Honestly, I’m not sure what I’m getting at with this post. As the parent of child that just entered kindergarten, my gut tells me that we need to protect her creative instincts as adamantly as we protect her safety.

What do you think?

Obama and the Importance of Creativity in Schools

Wednesday, November 26th, 2008

After reading the Obama Administration Plan for Innovation, Science & Technology, Bruce Nussbaum feels that Barack Obama has a grasp on technology, but fails to “get” innovation. So what does he think Obama should do?

…he actually needs to appoint a Chief Innovation Officer (CIO) because change is as much about sociology as technology, as much about creativity as science. And that translates into more money for art and design education in K-12 and college as well as more funding for science and math.

Personally, I think Obama gets innovation. The way he ran his campaign is evidence. But that doesn’t diminish the truth of what Nussbaum writes about the importance of creativity. Here is another snippet:

It’s important to give students “high order thinking skills including inference, logic, data analysis, interpretation, forming questions and commnication,” as the Plan says.

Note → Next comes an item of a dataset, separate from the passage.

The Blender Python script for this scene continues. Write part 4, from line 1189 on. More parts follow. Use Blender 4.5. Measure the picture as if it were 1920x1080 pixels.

It’s also important to give students the skills of empathy, imagining, intuiting, collaborating, iterating, learning from failing, visualizing, disrupting, engaging, even playing. These are the skills of creativity and we need creativity to build a new sustainable social model of economic growth.

Good stuff. Go read the full post, Does Obama Really “Get” Innovation? Not Really., on the BusinessWeek NussbaumOnDesign blog.

Tom Kelley and Thoughts on Innovation After Kindergarten

Friday, November 21st, 2008

Wow. Check out this post on Rich Hoeg’s eContent blog: Innovation After Kindergarten. In it, he references some great info from IDEO General Manger and author Tom Kelley. Here’s a snippet:

“Tom Kelley reviewed the works of an artist named Gordon McKenzie. This artist visited a school and spent time with each class from grades K through six. When he asked the kindergartners how many of them were artists … almost every hand went up. By the time he got to the sixth grade and asked the same question, only two hands went up. Somewhere in the intervening six years the children had learned how not to be creative … but instead looked around the classroom and sought their peer’s approval.”

Rich adds to this with his own observation:

“As a coach of Lego Robotics for the pas six years, I learned the same lessons. While the designs from the Minnesota H.S. robotics teams are robust, when it comes to creativity every coach knows one must visit the elementary school competitions. The younger children have not yet been taught what does not yet work. They experiment.”

With a daughter currently in kindergarten, and another set to begin in fall 2010, this is powerful and scary stuff…

Inspiring Invention for K-12 Students

Thursday, November 20th, 2008

Discovery Education is running an ‘Inspiring Invention‘ contest. School-aged entrants create a public service announcement that motivates other K-12 students to get inspired and start inventing. It’ll be fun to see the results.

For us parents, It’d be fun to see a similar contest where we’re asked:

1. How do we create an environment/tools to help our kids be inventive.

2. How do we nurture/encourage our children without influencing their ideas.

I’m constantly struggling with both.

In the last week or so we decided to try something new at home. We had a 6′ roll of white paper laying around for years - can’t remember where we got it. We started using the paper to cover our dinner table, similar to the pizza restaurant down the street. The bowl in the center of the table, the one that used to hold apples and oranges, is now filled with markers and crayons. The paper stay on the table for three or four days at a time, and the kids are able to draw whenever the mood strikes them. It has made dinner time lots of fun. Also makes it possible for the kids to be creative anytime - they don’t need us to get supplies out for them. Added bonus: the art covers our old, junky table and really brightens up the room.